Right now the goal is to start small: the administration is proposing to put $8 billion towards high speed rail in the upcoming budget with plans to distribute the remaining $45 billion between 2013 through 2018.

The money would go towards local services that would run between 90 and 125 mph and express service that would hit between 125 and 250 mph. Considering that Amtrak's high-speed Acela service, which boasts speeds of 150 miles per hour but trundles along at speeds of 60 to 80 miles per hour between Boston and Washington, the administration's plan has some perception issues to overcome. There's also the daunting figure Technorati dug up when sifting through transportation costs. According to the site's John Reinhardt, it cost the government $58 billion to maintain US highways in 2009. Their question: since $58 billion a year covers maintaining roads we've already got, is $53 billion enough to build a high speed rail system?

Congress and critics also have questions, mainly this one: just how stupid is this proposal?

Economic Issues


According the Christian Science Monitor, House Transportation Committee Chair John Mica says the plan is guaranteed to fall in line with other losing attempts that succeeded only in creating "snail speed trains to nowhere." Mica is also wary of Amtrak, which is says runs a "Soviet-style train system" will be put in charge. Meanwhile Railroads Subcommittee Chair Bill Shuster says "rail projects that are not economically sound."
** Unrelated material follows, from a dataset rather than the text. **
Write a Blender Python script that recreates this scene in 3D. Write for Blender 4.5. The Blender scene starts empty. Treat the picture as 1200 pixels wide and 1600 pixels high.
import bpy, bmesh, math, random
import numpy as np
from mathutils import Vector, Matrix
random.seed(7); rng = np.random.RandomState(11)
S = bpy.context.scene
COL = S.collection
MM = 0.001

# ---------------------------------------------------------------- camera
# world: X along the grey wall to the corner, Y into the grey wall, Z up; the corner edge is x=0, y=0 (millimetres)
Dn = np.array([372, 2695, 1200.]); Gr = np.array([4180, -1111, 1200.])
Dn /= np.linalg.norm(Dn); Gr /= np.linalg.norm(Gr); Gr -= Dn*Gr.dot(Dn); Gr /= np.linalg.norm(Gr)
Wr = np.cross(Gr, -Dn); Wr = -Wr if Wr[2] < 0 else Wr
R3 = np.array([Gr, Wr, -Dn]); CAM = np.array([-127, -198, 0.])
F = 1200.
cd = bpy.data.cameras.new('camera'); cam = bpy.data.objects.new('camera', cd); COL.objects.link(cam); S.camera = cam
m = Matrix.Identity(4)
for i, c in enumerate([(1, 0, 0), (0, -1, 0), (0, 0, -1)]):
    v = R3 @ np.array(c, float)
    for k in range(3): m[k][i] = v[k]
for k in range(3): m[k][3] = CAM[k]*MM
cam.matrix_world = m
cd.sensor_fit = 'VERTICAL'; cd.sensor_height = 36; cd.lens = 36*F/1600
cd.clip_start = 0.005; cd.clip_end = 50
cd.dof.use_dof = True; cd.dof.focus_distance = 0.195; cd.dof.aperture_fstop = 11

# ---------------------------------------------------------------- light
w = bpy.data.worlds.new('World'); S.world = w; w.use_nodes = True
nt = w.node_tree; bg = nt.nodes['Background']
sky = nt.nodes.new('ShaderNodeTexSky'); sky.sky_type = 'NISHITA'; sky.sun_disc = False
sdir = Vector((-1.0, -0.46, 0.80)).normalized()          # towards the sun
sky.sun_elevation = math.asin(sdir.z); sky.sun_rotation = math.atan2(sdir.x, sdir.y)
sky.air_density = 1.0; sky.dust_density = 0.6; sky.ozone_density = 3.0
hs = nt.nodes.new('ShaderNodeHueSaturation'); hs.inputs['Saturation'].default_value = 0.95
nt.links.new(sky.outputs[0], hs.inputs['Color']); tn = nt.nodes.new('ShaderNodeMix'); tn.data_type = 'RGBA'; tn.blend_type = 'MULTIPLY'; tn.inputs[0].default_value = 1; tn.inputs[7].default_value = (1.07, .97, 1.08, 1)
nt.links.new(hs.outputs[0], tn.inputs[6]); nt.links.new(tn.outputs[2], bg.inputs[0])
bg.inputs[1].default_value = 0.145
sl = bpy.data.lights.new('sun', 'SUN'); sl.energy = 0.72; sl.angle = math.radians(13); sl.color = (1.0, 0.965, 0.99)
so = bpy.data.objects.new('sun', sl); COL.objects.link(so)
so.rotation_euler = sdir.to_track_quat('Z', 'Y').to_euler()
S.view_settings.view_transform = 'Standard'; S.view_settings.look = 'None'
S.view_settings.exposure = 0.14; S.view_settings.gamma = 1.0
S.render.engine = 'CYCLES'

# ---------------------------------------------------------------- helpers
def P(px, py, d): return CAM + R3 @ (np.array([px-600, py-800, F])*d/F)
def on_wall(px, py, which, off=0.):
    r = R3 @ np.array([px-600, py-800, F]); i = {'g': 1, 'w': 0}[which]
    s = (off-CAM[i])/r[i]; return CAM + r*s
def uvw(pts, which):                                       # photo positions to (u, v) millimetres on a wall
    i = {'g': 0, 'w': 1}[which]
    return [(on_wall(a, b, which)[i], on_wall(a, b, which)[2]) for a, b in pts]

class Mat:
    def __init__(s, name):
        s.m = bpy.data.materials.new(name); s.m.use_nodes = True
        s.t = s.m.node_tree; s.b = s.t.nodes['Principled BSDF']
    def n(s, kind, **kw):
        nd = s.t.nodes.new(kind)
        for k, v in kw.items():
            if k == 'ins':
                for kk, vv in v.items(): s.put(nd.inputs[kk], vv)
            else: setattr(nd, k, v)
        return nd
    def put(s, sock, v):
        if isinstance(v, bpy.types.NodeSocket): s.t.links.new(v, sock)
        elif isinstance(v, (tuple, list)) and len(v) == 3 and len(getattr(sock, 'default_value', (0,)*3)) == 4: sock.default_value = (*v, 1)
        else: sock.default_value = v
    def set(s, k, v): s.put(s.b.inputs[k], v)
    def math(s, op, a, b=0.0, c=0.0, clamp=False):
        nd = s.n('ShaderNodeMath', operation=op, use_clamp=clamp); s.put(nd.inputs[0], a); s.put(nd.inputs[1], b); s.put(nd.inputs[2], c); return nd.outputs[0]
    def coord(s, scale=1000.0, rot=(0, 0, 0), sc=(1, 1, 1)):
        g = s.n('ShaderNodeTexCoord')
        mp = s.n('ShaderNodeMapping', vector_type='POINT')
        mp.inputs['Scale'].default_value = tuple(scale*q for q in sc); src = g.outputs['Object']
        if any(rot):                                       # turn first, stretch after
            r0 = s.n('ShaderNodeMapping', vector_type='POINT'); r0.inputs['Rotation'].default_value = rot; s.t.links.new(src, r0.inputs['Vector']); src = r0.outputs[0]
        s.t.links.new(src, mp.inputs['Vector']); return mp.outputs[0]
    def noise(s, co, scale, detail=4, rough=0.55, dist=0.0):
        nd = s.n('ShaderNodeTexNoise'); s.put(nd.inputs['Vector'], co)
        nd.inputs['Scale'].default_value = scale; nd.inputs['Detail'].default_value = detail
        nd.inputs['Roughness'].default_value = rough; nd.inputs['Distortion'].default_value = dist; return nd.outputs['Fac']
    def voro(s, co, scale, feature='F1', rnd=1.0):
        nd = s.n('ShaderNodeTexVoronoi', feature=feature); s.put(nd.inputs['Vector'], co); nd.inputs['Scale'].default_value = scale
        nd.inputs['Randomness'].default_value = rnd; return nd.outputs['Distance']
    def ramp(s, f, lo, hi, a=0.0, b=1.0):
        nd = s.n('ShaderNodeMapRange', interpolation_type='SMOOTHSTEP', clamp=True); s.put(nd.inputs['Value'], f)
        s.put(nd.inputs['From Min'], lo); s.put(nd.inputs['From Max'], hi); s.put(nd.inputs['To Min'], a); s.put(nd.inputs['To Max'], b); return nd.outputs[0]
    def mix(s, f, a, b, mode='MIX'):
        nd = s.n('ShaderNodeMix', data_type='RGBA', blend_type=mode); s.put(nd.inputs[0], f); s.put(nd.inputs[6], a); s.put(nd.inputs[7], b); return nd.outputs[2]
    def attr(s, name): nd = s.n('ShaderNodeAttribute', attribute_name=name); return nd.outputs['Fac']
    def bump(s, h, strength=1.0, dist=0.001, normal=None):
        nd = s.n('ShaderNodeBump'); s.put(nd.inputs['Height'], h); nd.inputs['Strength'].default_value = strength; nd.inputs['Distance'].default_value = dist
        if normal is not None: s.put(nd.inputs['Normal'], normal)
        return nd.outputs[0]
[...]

Ken Button, the director of the Center for Transportation Policy at George Mason University, seems to agree, suggesting that high-speed rail ilsn't the smartest move if the Administration thinks it's going to break even. He told the Christian Science Monitor that there are exactly two high speed rail systems that aren't bleeding money: France's Paris to Lyon line and Japan's Tokyo to Osaka line

Zoning and Land Concerns


"The bigger part of the question is purchasing the land, getting right of ways, zoning issues, environmental impact assessments, laying dedicated tracks in a reasonable amount of time," Leslie McCarthy, a high-speed rail expert at Villanova University's College of Engineering, told the Christian Science Monitor. Plus, Leslie says it could take 12 to 20 years just to clear these hurdles--that means high-speed rail by 2036, perhaps. CNN says the plan to implement high speed rail includes an expedited application process to help cities and states tap into grants and loans to build the the rails. Just how much that could trim the scenario McCarthy described to the Christian Science Monitor is unclear.